====== Record set ======
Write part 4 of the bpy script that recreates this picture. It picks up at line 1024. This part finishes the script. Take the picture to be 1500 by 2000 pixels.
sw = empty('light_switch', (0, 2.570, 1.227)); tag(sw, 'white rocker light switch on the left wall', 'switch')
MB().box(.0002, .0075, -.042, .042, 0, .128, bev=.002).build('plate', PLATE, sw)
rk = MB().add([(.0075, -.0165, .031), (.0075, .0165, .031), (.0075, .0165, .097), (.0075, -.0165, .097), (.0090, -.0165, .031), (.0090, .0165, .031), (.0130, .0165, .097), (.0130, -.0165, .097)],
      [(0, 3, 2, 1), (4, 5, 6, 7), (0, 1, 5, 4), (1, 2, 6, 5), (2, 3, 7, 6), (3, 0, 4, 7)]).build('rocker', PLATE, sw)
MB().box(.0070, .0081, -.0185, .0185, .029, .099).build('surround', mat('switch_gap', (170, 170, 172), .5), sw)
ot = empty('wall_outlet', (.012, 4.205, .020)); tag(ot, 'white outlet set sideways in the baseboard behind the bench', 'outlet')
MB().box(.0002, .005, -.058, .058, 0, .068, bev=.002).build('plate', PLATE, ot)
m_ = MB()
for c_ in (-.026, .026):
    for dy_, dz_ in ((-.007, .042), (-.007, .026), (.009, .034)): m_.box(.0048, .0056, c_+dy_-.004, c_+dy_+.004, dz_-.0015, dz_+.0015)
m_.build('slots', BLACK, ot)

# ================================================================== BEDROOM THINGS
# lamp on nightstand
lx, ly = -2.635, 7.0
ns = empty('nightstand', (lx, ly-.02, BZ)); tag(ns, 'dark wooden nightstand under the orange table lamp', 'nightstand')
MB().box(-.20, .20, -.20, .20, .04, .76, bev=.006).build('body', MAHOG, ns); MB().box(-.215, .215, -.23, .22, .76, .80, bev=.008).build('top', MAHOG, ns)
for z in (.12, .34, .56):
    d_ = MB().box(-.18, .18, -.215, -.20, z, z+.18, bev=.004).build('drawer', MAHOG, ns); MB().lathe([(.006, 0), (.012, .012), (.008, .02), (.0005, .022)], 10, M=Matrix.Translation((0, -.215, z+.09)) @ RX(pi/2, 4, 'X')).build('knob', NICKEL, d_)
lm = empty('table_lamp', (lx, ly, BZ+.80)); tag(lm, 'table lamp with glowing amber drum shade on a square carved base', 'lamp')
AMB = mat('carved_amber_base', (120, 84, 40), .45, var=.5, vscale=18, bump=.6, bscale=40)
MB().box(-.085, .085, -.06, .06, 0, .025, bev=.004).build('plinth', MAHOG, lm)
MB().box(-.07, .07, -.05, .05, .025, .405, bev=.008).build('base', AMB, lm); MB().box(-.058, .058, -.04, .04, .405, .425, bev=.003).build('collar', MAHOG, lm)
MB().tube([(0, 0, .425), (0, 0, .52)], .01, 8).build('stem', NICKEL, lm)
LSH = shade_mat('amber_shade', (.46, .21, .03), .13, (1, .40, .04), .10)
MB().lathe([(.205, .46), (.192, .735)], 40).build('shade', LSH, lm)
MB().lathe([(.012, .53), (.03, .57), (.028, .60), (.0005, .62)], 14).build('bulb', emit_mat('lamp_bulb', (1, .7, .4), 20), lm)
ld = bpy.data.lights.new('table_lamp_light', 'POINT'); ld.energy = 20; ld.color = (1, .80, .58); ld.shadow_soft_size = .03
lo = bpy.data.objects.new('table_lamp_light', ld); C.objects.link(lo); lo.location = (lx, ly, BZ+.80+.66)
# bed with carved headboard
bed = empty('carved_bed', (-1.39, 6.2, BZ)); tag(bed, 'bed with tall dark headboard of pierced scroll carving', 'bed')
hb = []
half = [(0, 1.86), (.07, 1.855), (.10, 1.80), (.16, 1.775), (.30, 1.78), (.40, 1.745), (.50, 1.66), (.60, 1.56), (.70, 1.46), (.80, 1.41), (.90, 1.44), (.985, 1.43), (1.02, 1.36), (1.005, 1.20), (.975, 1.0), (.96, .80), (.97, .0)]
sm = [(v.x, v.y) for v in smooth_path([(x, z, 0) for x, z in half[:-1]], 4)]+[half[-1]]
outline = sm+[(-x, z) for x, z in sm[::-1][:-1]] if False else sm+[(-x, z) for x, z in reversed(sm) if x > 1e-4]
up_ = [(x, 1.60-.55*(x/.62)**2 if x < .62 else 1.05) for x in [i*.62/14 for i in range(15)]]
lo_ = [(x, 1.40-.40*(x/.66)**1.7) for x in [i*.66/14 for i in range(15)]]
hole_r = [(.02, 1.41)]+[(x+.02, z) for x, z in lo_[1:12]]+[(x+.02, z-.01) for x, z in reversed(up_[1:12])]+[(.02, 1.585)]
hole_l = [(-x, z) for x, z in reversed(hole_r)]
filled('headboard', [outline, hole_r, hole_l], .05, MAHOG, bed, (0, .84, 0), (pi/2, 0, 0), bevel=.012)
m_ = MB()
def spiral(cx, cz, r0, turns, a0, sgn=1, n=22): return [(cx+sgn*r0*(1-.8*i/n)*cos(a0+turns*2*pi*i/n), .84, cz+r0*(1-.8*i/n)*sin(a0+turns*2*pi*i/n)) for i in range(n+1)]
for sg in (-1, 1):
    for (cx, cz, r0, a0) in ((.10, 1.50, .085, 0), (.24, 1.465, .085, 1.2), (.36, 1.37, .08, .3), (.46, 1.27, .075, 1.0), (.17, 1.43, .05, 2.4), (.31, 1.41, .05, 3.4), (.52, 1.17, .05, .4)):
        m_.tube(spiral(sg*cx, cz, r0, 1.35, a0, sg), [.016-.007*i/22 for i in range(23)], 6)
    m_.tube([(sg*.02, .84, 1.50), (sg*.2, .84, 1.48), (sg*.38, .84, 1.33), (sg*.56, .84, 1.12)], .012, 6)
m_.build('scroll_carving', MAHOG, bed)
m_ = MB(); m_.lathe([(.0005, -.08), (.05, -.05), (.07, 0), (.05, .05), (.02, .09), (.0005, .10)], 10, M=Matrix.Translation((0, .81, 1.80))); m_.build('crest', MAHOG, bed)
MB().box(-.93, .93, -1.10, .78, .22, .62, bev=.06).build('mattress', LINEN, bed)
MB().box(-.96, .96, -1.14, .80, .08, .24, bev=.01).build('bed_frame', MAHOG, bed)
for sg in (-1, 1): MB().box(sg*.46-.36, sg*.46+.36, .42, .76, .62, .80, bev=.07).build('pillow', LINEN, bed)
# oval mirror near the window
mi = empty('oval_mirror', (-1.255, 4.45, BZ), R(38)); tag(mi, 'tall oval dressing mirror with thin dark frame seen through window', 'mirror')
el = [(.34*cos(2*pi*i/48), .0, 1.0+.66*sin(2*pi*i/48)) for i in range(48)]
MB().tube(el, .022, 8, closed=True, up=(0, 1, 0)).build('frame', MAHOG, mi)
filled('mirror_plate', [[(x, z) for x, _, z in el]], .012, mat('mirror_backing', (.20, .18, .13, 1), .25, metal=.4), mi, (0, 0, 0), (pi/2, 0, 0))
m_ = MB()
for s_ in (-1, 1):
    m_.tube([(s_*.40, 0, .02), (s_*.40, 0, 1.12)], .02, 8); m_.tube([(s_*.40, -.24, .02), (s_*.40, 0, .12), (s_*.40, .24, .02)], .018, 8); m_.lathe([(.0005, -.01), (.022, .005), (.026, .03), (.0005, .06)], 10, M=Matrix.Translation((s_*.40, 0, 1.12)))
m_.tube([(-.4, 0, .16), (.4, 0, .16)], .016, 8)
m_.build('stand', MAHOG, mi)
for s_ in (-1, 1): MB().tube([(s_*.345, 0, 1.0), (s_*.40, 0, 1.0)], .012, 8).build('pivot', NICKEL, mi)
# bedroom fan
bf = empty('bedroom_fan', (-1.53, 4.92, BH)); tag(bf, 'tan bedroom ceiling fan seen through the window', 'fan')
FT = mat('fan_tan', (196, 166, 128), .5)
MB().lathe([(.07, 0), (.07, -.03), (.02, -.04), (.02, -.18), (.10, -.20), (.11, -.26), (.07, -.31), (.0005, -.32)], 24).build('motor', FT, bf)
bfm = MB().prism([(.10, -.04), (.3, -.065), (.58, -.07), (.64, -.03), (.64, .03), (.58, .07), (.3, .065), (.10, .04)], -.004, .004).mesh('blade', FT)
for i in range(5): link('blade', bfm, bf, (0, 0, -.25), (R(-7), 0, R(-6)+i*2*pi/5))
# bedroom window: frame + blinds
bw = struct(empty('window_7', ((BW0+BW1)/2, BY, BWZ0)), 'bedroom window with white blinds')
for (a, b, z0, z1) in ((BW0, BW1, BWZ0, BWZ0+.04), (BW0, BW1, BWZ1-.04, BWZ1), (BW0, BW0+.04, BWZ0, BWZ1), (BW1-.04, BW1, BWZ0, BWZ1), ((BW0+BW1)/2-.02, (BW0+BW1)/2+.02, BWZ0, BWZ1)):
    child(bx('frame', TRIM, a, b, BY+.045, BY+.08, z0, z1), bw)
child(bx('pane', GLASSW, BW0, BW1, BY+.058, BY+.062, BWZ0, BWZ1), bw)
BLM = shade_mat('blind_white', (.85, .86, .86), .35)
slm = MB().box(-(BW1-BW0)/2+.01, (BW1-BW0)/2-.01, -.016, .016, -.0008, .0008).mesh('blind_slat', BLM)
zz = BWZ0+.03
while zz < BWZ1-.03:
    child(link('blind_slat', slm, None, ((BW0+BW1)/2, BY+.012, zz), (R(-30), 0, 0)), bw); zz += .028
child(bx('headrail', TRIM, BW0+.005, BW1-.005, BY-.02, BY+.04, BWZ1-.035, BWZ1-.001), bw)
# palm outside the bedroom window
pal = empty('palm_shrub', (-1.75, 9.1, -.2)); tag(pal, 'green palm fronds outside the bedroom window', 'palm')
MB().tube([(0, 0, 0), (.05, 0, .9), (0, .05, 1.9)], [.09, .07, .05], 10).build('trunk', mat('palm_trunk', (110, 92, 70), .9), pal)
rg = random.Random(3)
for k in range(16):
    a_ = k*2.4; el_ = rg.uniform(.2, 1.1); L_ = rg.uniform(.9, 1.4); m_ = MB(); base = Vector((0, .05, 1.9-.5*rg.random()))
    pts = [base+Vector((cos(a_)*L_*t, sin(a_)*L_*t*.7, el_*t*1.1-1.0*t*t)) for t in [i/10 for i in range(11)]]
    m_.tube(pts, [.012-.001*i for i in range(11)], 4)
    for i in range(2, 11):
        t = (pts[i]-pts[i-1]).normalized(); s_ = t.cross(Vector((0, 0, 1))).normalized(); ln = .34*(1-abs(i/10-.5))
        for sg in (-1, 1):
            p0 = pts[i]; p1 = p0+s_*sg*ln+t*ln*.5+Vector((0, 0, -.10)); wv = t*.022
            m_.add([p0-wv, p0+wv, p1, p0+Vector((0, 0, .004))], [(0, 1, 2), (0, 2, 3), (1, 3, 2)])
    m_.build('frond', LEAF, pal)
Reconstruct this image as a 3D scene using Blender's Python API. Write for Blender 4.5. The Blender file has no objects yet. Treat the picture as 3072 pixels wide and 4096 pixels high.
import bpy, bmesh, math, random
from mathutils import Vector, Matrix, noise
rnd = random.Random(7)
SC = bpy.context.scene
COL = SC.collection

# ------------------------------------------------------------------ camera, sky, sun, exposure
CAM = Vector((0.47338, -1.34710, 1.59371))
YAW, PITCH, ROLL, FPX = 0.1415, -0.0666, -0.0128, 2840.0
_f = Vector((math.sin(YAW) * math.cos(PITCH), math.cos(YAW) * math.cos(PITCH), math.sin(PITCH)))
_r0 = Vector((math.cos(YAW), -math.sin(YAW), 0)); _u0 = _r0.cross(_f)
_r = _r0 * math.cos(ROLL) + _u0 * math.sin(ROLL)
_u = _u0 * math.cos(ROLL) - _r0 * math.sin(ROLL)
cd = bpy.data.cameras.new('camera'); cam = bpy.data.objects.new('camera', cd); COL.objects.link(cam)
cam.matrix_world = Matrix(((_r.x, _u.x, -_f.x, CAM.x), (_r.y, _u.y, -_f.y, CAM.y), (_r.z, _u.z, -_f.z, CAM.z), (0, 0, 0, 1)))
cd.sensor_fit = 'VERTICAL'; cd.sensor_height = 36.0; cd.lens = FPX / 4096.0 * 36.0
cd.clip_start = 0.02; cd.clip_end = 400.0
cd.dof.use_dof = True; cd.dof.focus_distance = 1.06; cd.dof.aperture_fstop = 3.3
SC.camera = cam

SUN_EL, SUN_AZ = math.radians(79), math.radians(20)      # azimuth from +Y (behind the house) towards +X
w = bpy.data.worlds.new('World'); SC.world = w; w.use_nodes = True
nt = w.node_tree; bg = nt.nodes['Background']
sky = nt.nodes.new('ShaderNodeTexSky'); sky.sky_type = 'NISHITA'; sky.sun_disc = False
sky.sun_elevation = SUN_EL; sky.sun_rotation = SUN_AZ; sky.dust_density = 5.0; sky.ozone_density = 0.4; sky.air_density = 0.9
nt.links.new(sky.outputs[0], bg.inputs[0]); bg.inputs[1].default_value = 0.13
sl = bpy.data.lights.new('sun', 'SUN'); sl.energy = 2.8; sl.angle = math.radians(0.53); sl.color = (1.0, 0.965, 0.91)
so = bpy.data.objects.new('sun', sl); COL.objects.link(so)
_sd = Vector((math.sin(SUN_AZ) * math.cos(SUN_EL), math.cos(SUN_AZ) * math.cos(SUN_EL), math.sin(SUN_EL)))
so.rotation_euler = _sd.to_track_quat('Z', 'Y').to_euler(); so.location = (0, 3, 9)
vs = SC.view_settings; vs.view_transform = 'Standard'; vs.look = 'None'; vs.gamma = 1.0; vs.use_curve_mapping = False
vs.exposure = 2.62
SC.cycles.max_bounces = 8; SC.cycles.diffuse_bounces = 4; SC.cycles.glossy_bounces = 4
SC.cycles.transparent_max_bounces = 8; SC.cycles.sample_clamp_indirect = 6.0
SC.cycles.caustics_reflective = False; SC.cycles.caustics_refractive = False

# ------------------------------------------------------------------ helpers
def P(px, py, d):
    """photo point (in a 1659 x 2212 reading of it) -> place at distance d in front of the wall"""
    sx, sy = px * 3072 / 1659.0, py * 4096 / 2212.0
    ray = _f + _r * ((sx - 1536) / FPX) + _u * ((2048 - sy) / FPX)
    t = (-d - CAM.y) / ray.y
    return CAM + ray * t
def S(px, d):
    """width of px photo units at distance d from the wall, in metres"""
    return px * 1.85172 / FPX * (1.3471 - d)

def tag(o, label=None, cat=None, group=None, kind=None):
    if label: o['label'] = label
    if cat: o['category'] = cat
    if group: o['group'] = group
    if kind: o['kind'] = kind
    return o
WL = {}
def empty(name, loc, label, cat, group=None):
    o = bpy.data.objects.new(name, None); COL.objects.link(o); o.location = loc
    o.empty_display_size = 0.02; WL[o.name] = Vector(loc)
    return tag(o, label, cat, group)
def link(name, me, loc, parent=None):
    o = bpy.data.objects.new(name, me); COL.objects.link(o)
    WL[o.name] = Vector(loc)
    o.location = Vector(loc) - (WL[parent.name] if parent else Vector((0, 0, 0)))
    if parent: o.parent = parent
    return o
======
◆ Your objective:
Each line from the one containing "Reconstruct this image" through the one containing "SC.camera = cam" must be retyped exactly, the first and last of these included.

◆ Completed task:
Reconstruct this image as a 3D scene using Blender's Python API. Write for Blender 4.5. The Blender file has no objects yet. Treat the picture as 3072 pixels wide and 4096 pixels high.
import bpy, bmesh, math, random
from mathutils import Vector, Matrix, noise
rnd = random.Random(7)
SC = bpy.context.scene
COL = SC.collection

# ------------------------------------------------------------------ camera, sky, sun, exposure
CAM = Vector((0.47338, -1.34710, 1.59371))
YAW, PITCH, ROLL, FPX = 0.1415, -0.0666, -0.0128, 2840.0
_f = Vector((math.sin(YAW) * math.cos(PITCH), math.cos(YAW) * math.cos(PITCH), math.sin(PITCH)))
_r0 = Vector((math.cos(YAW), -math.sin(YAW), 0)); _u0 = _r0.cross(_f)
_r = _r0 * math.cos(ROLL) + _u0 * math.sin(ROLL)
_u = _u0 * math.cos(ROLL) - _r0 * math.sin(ROLL)
cd = bpy.data.cameras.new('camera'); cam = bpy.data.objects.new('camera', cd); COL.objects.link(cam)
cam.matrix_world = Matrix(((_r.x, _u.x, -_f.x, CAM.x), (_r.y, _u.y, -_f.y, CAM.y), (_r.z, _u.z, -_f.z, CAM.z), (0, 0, 0, 1)))
cd.sensor_fit = 'VERTICAL'; cd.sensor_height = 36.0; cd.lens = FPX / 4096.0 * 36.0
cd.clip_start = 0.02; cd.clip_end = 400.0
cd.dof.use_dof = True; cd.dof.focus_distance = 1.06; cd.dof.aperture_fstop = 3.3
SC.camera = cam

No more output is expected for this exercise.